2. In general, a "last chance agreement" is a contract between an employee and an employer that gives the employee an opportunity to conform his/her conduct or performance to meet the employer's requirements in exchange for the retraction of disciplinary or adverse actions. American Federation of Government Employees, Council 214 and U.S. Department of the Air Force, Air Force Logistics Command, Wright-Patterson Air Force Base, Ohio, 38 FLRA 309, n.1 (1990), enforced, 949 F.2d 475 (D.C. Cir. 1991).
3. The proposals are numbered according to the Union's numbering scheme.
4. Neither the Agency nor the Union, which also cites to DOT Order 3910.1C, provided a copy, or referred to any provision, of the order in their submissions.
5. Title V, § 3(a) of the Act amended the Federal Aviation Act of 1958 (49 App. U.S.C. §§ 1421 et seq.) by adding Section 614, a provision on alcohol and controlled substances testing codified at 49 U.S.C. Appendix § 1434 note. Section 614 was subsequently revised and codified at 49 U.S.C. §§ 45101-45106. The pertinent text of the revised law is set forth in the Appendix to this decision. The Union did not refer to any section of the Act in its petition or response.
6. The Union's assertion that the proposal is within the duty to bargain under Executive Order 12871 also applies to Proposal 4 and will not be repeated in conjunction with the discussion of that proposal. Also, because the Agency is not raising any compelling need arguments, the Union's contention concerning compelling need will not be addressed in this decision.
7. Education II is the decision on reconsideration of 38 FLRA 1068 (1990) (Education I). Education II was reversed by the court in U.S. Department of the Interior Minerals Management Service v. FLRA, 969 F.2d 1158 (D.C. Cir. 1992) (Minerals Management).
8. This analysis also requires the rejection of the identical claim advanced by the Union with respect to Proposal 4.
9. As stated in Section IV. A.2. above, the Union explains that its proposal is intended to address the proposed change in the Agency's alcohol policy. Based on the Union's explanation, we construe the phrase "any regulatory abstinence" in Proposal 4 to mean abstinence requirements pertaining to alcohol use.
10. The Union's contentions concerning the ADA and the Fifth Amendment appear to challenge the lawfulness of the Agency's abstinence policy.

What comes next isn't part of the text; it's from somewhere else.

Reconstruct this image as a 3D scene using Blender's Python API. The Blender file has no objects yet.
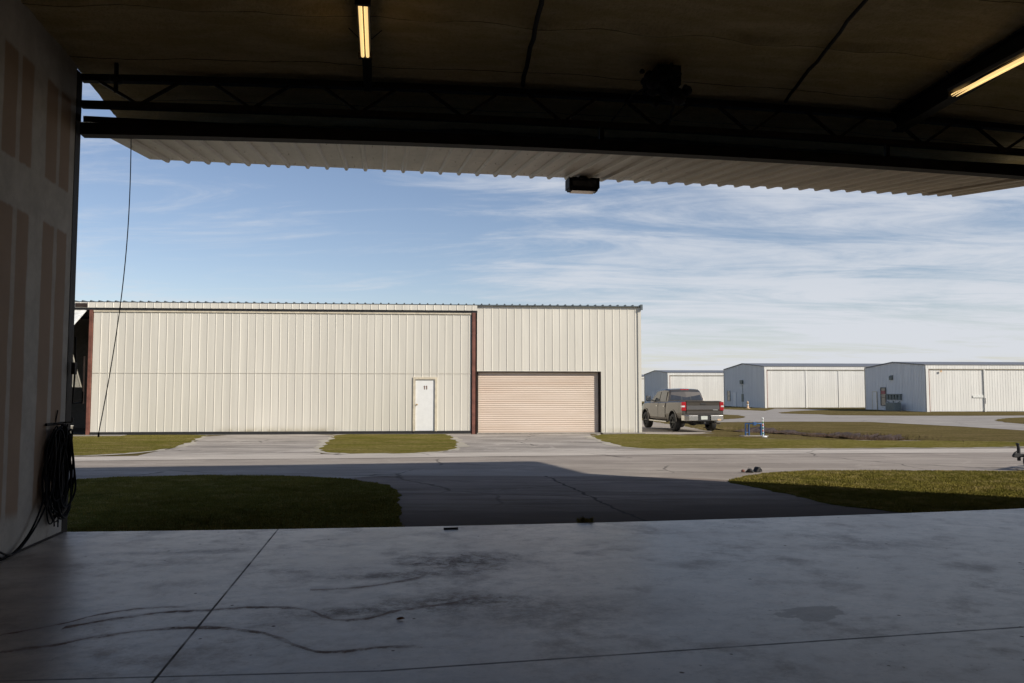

As these contentions do not address the negotiability of the proposal, they will not be addressed further. See American Federation of Government Employees, Local 32 and U.S. Office of Personnel Management, Washington, D.C., 51 FLRA 491, 496 n.9 (1995), aff'd, 110 F.3d 810 (D.C. Cir. 1997); National Federation of Federal Employees, Forest Service Council and U.S. Department of Agriculture, Forest Service, Washington, D.C., 45 FLRA 1204, 1212 (1992).
11. In view of our finding that this proposal affects management's right to determine its internal security practices under section 7106(a)(1) of the Statute and our rejection of the Union's assertion that this proposal constitutes an appropriate arrangement under section 7106(b)(3), we find it unnecessary to address whether this proposal would also affect management's right to discipline employees under section 7106(a)(2)(A).